His statement came in a major 2,500-word address to Italian liturgists taking part in a national liturgy week.
The Pope argued that the reforms did not “flourish suddenly” but had a long gestation. He cited measures taken by Pius X and Pius XII in the first half of the 20th century – Pius X creating a commission for renewal in 1913 and Pius XII with his 1947 encyclical Mediator Dei and changes to Holy Week liturgy.
This culminated in the Second Vatican Council’s constitution Sacrosanctum Concilium, which, he said, “desired a living liturgy for a Church completely vivified by the mysteries celebrated.”
New liturgical books were promulgated, the Pope said, but there is “still work to do” in reforming people’s mentality – “in particular rediscovering the reasons for the decisions made with the liturgical reform and overcoming unfounded and superficial readings, partial receptions and practices that disfigure it.”
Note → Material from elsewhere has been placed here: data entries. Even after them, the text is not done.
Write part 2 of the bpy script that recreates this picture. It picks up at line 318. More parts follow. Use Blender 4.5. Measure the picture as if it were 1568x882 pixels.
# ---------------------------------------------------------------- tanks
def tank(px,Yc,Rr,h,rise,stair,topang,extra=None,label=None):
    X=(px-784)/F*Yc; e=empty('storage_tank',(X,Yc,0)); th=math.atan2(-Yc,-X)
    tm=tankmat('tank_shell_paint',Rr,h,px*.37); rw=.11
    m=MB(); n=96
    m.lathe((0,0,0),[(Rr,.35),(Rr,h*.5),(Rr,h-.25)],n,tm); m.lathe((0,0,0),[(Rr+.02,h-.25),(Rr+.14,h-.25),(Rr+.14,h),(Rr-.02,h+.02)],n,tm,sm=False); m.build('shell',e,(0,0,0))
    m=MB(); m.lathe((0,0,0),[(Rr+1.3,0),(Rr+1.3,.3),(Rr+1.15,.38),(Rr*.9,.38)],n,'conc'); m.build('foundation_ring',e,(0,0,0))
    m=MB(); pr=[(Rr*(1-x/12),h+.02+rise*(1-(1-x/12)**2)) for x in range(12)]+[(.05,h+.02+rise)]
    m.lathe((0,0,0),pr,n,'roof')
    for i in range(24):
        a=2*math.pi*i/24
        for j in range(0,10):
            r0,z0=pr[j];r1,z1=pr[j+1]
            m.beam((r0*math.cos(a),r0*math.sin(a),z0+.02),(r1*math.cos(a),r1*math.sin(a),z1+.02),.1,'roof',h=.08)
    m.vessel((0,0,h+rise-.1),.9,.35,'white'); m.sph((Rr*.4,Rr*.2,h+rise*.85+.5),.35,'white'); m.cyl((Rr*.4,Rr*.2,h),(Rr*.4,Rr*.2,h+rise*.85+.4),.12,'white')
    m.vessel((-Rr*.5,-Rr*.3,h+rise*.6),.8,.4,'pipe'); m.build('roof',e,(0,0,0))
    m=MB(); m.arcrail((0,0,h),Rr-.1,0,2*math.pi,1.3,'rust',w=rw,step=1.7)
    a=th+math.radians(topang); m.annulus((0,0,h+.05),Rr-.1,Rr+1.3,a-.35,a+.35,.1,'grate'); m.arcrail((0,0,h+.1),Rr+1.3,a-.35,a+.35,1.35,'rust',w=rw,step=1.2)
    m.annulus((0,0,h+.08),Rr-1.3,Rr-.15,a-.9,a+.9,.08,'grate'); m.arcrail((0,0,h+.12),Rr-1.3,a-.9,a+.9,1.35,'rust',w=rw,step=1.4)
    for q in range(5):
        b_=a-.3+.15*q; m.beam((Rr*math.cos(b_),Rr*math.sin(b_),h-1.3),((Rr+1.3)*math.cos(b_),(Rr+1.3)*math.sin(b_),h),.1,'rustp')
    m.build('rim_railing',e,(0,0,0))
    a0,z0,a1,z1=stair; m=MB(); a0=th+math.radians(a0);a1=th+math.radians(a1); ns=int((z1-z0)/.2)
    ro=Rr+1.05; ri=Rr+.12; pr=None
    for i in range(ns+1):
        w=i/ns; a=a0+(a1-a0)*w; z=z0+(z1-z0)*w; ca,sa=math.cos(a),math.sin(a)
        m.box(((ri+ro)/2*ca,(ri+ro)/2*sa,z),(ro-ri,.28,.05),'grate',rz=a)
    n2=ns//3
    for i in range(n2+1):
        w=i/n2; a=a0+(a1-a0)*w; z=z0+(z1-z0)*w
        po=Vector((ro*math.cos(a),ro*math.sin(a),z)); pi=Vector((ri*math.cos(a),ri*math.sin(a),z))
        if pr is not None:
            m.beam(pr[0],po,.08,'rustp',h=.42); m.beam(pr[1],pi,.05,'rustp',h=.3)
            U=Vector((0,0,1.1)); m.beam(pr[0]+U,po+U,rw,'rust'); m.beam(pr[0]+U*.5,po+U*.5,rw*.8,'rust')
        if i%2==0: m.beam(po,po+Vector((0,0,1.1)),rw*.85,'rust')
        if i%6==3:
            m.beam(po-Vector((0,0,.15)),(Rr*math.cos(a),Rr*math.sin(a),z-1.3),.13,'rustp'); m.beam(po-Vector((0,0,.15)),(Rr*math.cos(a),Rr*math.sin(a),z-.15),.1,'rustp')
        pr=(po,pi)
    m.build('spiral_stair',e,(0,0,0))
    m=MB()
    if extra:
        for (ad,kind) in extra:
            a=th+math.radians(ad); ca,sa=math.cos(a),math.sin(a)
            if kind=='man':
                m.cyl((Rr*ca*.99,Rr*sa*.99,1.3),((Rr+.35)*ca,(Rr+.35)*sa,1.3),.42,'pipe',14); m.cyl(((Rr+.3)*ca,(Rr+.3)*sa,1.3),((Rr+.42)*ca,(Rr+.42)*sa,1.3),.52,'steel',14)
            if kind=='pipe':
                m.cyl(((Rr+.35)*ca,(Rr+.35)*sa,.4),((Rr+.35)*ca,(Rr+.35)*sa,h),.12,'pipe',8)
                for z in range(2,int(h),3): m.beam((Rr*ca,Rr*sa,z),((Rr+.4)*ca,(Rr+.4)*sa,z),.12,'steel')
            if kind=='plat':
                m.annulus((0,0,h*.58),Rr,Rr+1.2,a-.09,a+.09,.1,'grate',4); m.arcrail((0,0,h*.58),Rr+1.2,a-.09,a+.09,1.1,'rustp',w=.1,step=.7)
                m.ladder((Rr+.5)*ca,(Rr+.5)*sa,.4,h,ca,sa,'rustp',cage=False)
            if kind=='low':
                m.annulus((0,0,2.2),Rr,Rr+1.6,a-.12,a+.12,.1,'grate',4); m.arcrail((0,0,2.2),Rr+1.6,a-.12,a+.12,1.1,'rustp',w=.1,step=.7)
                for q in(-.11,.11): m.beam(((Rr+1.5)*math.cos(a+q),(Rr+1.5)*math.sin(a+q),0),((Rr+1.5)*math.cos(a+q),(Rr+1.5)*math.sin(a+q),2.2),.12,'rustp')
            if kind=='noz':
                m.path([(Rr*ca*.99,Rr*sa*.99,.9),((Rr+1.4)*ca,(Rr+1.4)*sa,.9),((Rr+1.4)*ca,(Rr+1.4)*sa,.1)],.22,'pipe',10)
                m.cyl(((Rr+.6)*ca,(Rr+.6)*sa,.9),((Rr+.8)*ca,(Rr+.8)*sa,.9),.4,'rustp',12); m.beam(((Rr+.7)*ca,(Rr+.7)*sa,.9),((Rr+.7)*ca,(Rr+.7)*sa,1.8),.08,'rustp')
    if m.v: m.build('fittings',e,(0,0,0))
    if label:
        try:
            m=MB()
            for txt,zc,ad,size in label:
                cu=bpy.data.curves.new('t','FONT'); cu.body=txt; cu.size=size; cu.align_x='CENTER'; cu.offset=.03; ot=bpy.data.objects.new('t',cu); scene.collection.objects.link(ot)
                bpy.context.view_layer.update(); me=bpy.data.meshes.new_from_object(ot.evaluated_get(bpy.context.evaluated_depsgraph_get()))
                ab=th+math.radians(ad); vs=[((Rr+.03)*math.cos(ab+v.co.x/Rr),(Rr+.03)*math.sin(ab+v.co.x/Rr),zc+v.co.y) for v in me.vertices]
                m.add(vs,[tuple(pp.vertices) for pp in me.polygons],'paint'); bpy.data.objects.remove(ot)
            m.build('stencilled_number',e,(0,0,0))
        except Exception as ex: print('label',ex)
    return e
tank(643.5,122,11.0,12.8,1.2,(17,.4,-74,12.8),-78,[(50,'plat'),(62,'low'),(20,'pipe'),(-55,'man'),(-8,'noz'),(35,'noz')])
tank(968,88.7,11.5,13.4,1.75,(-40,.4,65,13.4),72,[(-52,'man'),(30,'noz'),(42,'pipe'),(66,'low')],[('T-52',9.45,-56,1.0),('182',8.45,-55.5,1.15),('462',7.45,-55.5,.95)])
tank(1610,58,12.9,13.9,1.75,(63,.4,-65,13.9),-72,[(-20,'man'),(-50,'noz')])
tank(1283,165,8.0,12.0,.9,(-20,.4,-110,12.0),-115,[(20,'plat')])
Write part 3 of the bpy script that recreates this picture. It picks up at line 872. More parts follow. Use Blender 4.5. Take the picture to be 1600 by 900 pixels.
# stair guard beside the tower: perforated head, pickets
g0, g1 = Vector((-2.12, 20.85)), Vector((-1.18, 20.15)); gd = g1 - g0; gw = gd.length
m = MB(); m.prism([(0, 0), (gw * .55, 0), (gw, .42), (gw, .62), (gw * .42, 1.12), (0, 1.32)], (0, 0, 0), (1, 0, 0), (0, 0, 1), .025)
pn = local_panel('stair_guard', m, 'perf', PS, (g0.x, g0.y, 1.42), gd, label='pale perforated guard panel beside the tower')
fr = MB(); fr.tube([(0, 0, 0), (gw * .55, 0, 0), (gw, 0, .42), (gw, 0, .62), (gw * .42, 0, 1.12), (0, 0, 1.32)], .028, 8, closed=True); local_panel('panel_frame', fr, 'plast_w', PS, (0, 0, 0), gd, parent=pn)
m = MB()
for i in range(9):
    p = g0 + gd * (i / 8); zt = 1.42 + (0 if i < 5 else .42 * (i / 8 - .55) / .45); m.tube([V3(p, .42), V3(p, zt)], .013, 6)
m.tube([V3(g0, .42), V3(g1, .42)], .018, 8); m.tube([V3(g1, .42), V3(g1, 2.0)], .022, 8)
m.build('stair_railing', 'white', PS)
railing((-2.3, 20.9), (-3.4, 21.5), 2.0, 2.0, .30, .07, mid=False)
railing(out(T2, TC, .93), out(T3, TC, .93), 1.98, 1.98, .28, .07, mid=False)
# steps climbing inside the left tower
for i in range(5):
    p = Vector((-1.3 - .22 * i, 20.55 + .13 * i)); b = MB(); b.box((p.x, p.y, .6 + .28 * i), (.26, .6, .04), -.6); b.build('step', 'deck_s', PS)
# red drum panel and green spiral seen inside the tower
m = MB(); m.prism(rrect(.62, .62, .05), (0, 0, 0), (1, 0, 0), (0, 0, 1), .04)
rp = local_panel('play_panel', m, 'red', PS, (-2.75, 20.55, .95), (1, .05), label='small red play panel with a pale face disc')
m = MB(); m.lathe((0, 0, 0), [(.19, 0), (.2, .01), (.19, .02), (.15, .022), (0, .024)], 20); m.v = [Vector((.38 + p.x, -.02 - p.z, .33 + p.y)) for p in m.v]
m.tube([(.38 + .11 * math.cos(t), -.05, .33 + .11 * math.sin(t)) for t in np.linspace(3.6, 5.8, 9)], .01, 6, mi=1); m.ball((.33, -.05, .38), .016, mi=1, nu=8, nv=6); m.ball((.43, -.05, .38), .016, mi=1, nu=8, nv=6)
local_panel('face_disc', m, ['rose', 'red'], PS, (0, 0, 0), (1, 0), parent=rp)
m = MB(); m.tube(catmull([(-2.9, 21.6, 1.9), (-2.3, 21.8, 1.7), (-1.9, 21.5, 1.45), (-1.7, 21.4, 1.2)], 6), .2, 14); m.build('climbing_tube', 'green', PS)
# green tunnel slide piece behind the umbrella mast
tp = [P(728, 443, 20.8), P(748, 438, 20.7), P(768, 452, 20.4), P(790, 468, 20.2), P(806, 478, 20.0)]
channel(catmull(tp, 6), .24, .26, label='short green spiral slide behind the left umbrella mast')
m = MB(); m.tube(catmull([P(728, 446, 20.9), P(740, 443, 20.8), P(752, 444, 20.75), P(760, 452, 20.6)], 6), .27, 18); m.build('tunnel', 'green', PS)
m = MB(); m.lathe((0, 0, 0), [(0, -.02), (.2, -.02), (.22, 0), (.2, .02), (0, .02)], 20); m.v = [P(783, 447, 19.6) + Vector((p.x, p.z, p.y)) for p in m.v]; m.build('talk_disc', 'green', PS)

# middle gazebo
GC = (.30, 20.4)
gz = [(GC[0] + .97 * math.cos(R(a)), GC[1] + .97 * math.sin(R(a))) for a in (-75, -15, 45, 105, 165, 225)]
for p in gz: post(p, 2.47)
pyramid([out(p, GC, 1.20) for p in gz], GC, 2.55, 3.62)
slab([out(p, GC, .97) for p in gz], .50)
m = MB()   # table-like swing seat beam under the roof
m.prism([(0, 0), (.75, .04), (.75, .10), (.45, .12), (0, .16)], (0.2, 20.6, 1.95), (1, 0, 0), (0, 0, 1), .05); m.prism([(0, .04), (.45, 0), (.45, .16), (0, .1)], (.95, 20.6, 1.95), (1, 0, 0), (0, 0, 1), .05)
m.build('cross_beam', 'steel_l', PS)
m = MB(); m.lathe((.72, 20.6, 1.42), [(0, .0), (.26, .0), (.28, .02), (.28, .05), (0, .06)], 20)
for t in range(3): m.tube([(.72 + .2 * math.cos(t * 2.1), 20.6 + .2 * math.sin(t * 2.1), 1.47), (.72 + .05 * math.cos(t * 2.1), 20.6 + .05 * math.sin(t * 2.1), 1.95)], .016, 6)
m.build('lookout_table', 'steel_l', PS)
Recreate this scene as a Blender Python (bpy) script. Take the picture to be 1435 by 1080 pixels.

This did not mean “rethinking the reform”, the Pope argued, but “knowing better the underlying reasons [for it]… [and] of internalising its inspirational principles and of observing the discipline that governs it.”
Pope Francis has previously said that “to speak of ‘the reform of the reform’ is an error”. When the Vatican’s liturgy chief Cardinal Robert Sarah spoke favourably of the “reform of the reform” at a talk in London he was criticised by then Vatican spokesman Fr Federico Lombardi, who said it would be better “to avoid the use of the expression ‘reform of the reform’ … given that it’s sometimes the sources of misunderstandings.”